Sorte de cheville ouvrière du nouveau groupe, ce fier fils de Settat a bâti sa réputation commerciale sur l’exploitation de l’information qui réside dans le détail. Pour lui, un commerçant qui se respecte doit gagner de l’argent en achetant, pas en vendant.

Le reste des activités, notamment immobilières, de Rashid Choufani est organisé en trust ou revêt un caractère familial. Passionné de golf, il a souvent tapé dans la petite balle blanche en compagnie de champions et participe activement au développement de sa communauté.
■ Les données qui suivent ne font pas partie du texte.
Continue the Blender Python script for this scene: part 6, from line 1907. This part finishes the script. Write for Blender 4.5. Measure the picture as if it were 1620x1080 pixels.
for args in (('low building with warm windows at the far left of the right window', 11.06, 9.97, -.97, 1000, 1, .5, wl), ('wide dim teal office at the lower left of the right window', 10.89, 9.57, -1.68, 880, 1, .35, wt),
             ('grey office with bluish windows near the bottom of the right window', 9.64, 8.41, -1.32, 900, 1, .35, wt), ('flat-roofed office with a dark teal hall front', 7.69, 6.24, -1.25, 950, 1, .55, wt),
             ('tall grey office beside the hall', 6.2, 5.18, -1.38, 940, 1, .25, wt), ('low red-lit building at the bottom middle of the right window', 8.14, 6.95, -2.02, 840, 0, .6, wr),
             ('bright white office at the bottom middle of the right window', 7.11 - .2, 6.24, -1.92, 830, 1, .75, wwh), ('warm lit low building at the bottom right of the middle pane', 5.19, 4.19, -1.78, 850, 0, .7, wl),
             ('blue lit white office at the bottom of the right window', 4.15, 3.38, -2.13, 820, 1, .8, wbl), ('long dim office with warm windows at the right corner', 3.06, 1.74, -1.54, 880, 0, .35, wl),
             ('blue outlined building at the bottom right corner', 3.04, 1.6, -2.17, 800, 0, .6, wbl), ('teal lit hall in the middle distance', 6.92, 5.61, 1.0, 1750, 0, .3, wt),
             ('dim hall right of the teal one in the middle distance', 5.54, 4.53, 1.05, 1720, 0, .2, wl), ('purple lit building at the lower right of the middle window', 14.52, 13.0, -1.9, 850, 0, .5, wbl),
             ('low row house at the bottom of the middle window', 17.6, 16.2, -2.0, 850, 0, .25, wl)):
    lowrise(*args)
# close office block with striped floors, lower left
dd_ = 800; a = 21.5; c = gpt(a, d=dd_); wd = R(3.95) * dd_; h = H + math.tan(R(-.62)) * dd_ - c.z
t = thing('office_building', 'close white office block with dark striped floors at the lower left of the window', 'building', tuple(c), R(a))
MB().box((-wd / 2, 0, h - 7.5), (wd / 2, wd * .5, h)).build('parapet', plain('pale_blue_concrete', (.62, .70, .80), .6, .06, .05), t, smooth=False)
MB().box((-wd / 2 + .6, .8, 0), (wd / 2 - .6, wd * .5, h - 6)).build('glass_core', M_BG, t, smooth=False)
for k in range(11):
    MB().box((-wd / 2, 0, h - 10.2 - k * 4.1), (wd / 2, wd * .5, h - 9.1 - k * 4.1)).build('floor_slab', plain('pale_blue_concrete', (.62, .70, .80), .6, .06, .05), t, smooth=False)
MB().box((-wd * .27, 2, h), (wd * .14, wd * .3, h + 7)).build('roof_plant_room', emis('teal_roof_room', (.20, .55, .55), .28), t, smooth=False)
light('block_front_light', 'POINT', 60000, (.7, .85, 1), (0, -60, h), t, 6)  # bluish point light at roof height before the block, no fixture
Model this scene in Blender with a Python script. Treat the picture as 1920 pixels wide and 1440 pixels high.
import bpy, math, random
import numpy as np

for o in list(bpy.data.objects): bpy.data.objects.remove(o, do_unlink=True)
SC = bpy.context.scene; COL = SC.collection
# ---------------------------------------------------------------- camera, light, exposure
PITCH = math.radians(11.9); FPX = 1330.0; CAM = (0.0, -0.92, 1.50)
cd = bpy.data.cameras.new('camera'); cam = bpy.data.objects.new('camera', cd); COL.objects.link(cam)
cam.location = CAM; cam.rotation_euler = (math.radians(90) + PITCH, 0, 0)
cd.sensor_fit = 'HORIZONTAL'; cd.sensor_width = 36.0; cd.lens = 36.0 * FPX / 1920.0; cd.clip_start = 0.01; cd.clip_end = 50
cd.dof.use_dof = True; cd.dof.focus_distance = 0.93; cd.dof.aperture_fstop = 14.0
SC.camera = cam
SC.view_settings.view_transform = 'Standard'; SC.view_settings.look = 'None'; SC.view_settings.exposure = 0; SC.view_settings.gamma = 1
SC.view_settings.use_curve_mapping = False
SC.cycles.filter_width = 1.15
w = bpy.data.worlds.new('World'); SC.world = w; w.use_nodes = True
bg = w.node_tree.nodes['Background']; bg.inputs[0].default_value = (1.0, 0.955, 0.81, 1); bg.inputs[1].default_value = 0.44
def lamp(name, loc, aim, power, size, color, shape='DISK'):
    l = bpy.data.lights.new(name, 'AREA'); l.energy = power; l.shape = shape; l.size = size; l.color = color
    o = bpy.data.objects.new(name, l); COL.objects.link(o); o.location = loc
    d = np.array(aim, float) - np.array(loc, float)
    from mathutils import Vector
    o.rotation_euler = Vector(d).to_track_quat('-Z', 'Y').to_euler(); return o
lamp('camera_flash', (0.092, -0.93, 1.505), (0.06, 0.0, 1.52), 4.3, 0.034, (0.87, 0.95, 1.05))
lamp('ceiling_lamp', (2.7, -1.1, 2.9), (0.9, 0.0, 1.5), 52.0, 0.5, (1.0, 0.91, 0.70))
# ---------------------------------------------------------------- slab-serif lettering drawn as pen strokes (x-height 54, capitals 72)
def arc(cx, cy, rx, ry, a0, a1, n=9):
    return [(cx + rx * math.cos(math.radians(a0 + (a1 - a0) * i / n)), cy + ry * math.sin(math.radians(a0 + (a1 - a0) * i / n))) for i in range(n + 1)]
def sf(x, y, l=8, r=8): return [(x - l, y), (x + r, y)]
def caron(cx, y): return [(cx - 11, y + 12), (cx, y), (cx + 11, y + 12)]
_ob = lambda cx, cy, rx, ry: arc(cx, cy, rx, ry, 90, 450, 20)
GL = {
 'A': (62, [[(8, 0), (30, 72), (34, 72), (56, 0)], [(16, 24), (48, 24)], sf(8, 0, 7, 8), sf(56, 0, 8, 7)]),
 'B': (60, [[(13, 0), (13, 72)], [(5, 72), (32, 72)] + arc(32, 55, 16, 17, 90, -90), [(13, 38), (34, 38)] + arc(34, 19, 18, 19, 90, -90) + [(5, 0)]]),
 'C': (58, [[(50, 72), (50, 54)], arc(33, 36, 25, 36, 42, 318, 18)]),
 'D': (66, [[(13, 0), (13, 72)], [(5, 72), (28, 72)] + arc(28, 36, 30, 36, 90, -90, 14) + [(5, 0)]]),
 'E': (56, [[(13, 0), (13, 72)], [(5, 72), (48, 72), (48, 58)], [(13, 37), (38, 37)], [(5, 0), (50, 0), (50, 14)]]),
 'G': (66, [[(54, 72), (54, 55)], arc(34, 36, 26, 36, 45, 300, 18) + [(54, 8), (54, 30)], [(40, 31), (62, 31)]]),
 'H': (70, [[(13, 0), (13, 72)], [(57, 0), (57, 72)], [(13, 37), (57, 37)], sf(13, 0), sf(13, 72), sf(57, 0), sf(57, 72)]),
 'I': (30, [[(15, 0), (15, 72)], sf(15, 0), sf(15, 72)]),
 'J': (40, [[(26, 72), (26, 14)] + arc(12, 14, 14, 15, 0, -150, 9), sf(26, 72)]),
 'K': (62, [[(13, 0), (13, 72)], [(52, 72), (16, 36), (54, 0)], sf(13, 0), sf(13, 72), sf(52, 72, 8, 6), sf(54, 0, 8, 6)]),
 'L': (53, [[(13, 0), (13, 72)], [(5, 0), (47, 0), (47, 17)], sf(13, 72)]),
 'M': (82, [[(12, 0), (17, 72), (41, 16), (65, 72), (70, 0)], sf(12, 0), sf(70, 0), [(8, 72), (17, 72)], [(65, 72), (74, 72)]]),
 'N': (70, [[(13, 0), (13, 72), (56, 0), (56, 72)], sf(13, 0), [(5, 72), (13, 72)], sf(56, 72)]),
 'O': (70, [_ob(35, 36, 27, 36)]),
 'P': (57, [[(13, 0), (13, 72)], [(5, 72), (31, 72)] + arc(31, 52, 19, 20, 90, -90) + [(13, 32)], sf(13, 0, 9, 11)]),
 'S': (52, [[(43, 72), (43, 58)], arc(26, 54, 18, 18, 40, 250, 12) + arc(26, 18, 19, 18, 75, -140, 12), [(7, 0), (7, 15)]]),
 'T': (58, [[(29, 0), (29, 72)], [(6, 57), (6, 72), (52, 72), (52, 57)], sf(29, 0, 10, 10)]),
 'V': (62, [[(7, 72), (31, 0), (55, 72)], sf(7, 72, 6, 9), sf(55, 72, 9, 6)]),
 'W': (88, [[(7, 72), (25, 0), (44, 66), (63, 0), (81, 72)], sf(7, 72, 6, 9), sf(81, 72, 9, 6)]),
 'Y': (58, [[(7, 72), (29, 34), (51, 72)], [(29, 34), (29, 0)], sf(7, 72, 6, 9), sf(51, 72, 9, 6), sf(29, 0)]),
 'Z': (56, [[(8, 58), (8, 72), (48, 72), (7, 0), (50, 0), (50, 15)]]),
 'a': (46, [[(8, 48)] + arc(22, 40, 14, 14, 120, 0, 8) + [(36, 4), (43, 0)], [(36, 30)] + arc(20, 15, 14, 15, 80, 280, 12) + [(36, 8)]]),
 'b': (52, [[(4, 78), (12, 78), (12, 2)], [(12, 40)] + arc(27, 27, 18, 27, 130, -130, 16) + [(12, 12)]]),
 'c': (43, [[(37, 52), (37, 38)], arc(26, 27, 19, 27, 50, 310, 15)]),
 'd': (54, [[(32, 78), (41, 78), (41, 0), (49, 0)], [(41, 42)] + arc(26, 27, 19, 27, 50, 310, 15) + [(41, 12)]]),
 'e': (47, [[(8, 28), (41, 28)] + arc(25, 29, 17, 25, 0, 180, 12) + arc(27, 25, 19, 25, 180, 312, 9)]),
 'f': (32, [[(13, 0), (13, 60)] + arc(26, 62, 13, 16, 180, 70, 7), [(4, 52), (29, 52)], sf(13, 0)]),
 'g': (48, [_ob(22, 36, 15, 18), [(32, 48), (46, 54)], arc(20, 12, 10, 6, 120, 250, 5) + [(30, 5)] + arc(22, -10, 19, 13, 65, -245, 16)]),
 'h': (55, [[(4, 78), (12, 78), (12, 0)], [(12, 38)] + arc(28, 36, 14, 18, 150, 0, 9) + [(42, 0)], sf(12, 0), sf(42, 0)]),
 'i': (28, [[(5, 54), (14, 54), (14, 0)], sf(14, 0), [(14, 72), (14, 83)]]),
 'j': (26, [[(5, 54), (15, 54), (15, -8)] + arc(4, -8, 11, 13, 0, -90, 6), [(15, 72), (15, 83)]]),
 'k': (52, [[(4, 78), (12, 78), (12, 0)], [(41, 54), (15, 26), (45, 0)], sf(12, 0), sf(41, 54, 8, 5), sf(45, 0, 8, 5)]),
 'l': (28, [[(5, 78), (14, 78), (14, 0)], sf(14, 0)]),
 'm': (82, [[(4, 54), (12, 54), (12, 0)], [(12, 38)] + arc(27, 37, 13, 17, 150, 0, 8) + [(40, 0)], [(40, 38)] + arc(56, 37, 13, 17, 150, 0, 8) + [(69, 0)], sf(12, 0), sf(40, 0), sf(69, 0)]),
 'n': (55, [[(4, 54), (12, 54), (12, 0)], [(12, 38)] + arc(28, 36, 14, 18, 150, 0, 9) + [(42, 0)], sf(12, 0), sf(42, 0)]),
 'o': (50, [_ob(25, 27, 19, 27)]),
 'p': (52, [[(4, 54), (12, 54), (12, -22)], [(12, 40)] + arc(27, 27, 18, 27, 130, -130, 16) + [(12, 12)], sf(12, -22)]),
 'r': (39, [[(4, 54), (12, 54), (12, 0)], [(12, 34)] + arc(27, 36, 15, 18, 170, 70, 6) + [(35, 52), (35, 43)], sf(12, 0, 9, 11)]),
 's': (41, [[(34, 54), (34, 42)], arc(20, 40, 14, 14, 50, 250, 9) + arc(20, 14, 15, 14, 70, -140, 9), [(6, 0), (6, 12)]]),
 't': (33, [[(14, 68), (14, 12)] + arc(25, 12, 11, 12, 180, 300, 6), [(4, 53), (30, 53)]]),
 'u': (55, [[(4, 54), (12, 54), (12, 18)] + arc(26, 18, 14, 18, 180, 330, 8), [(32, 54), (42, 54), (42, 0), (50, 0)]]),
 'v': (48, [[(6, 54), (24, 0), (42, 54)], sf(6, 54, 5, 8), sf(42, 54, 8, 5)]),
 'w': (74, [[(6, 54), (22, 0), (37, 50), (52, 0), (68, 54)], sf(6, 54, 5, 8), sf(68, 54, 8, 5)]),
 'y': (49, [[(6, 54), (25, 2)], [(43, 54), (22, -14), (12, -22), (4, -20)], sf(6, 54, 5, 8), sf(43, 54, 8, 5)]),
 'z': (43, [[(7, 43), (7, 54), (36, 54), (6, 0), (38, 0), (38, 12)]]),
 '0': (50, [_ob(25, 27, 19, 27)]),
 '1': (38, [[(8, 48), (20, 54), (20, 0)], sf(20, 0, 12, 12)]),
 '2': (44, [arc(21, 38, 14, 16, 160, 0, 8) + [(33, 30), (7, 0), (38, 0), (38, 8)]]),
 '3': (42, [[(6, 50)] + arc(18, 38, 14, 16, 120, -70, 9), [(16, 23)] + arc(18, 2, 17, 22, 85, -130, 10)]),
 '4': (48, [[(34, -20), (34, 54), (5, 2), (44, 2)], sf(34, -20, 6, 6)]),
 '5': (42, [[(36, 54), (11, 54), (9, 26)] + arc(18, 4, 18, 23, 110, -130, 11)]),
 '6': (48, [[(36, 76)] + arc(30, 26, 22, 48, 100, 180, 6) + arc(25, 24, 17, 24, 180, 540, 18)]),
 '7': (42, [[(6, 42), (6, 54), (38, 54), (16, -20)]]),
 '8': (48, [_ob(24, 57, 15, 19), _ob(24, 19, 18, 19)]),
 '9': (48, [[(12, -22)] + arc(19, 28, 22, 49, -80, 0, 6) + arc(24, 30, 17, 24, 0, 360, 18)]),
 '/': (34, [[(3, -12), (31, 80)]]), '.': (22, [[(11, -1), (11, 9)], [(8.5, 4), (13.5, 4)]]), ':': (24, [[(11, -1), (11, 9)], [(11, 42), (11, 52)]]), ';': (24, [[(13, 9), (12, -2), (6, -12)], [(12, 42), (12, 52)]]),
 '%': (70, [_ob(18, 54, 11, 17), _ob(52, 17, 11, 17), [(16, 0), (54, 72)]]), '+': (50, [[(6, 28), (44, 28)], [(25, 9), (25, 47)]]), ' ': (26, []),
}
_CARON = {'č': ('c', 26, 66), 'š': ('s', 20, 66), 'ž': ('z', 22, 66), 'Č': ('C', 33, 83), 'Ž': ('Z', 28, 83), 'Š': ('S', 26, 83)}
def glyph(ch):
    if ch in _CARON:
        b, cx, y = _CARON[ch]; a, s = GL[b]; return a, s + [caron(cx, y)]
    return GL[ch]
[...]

Concernant l’investissement au pays, Rashid Choufani dit rester ouvert à toute offre de partenariat en vue de contribuer au développement économique de sa mère-patrie, notamment dans le domaine du tourisme et de la gastronomie auquel il doit son succès.

D’un premier restaurant ouvert au Maroc en 1974, il en a lancé six autres avant l’appel d’Orlando. Ville qui lui a ouvert ses bras et l’a porté au Zénith du tourisme mondial.

Marié à la Suissesse Marianne et père de Maya, une dentiste installée en Espagne, et de Jaafar, aujourd’hui son bras droit dans cette jungle entrepreneuriale, le vieux lion d’Orlando n’a pas fini de rugir.